So here I am thinking my IdeaFestival blogger gig is one of the slackiest of slacker positions to be had in the online world when Wayne Hall emails a request that I, as a blogger on food issues, identify the causes of the world food crisis.
In a single post? I’m not sure that’s possible. And I’m certain it wouldn’t be readable. There’s so much being written about this phenomenon, and so many competing causes being identified, how could I possibly sift through and identify the most likely culprits?
With the help of two of any writer’s best friends, of course: simplifying anecdote, and the New York Times.
First, the anecdote.
I live in a rural county in the middle of a rural state, so you’d think my local farmers' market would offer a cornucopia of fresh-off-the-farm products from right nearby. But you’d be wrong.
It’s an enviable venue--the old Victorian-style Lawrenceburg train station. The county paid to have it trucked from its original location downtown by the courthouse to a plot on the town’s bypass. Other, much more thriving farmers' markets would love to have such prominent and permanent housing.
But it’s a sad place, shuttered from mid-October to mid-April, and sputtering even during the growing and harvest seasons. The managers have admitted to me they sometimes accept produce--even in high summer--from a terminal in Louisville that takes in food products from all over the south. And by the time they reach Lawrenceburg they’re often a lot less than fresh.
So why, with all these factors seemingly in its favor, does my local market struggle?
Economics and Policy.
There’s lots of farmland in Anderson County, Kentucky, but not many farmers, and not much of the land is under real agricultural production anymore. Produce farming never did pay the bills all that well, so back when agriculture was king in this county the farmers mostly cultivated price-supported tobacco or the Big Two federally subsidized commodity crops--corn and soybeans--or livestock.
Now, agriculture here has been supplanted by manufacturing and service jobs, and many who once farmed now work off the farm. Few are left to till the soil, fewer yet who can make it pay.
So in a place that still exhibits all sorts of picturesque rural farm landscapes, you can’t detect much farm bounty, except in those few summer weeks when everyone’s gardens are pumping out more tomatoes and corn than they and families can consume. Beyond that, there’s hardly any sustained supply of fresh local farm products, because the local economy as well as state and federal policies are not designed to make local food production a priority. Instead, the global marketplace is meant to fill that need.
But what if it neglects to do that?
The New York Times, in a current series on the global food crisis, suggests we’re in this spell of rising food costs and tight supplies not just because the fuel required to produce and deliver much of our food has gotten much more expensive, and not just because a changing world climate is playing havoc in some previously fertile areas of the world, and not just because prosperity in some pockets of the world is giving rise to middle class societies filled with people who want--and can now afford--to eat higher on the hog.
It’s also because many policy makers appear to have lost interest in continuing to expand the world food supply.

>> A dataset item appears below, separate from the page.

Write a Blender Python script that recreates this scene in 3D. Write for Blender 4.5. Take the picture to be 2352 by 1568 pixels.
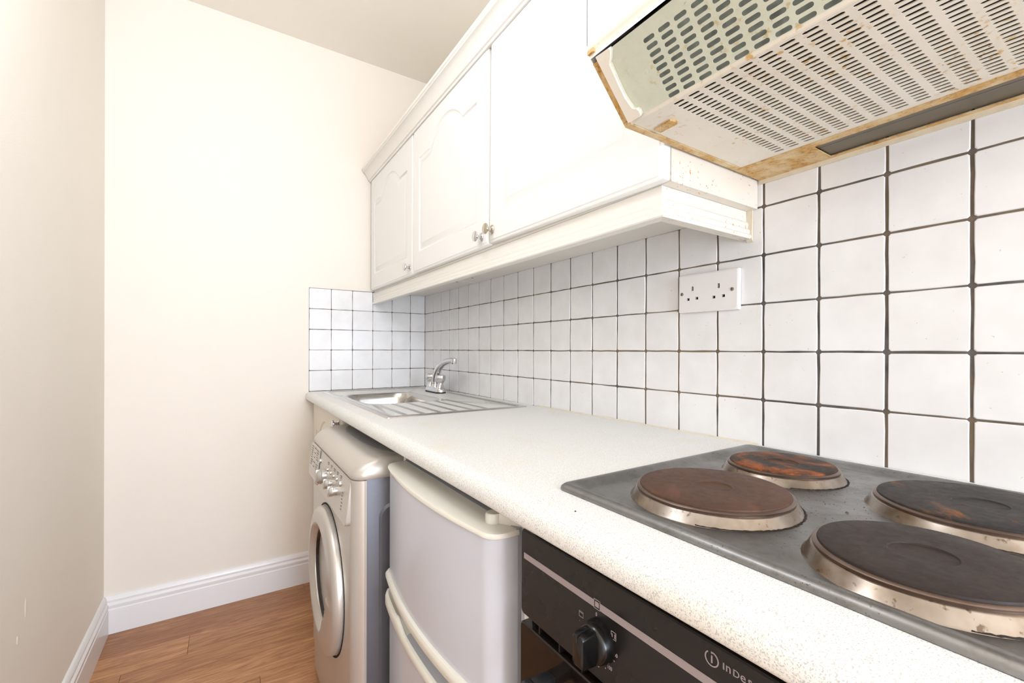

They seem to have concluded, the Times writes, that the struggle to feed the earth’s billions had already been won, and subsequently shuttered key research agencies and mothballed studies into new agricultural methods and crop varieties.
The unavoidable conclusion, across the globe and right here in Anderson County, is that, in our headlong push to develop more sophisticated economies we seem to have forgotten the most basic of certainties: people have to eat, and expanding economies mean more people who have to eat.
The United Nations has convened an emergency food summit to address shrinking world food supplies.
And some corporations are taking advantage of the media attention focused on the summit to announce big plans for solving shortages. Monsanto, for example, just released a statement that its planned new series of (patented) corn, soybean and cotton seeds can double production yields by 2030, and require a lot less water and energy inputs along the way. Some experts aren't so sure about that.
But it sounds like food production research is back on the menu in a big way.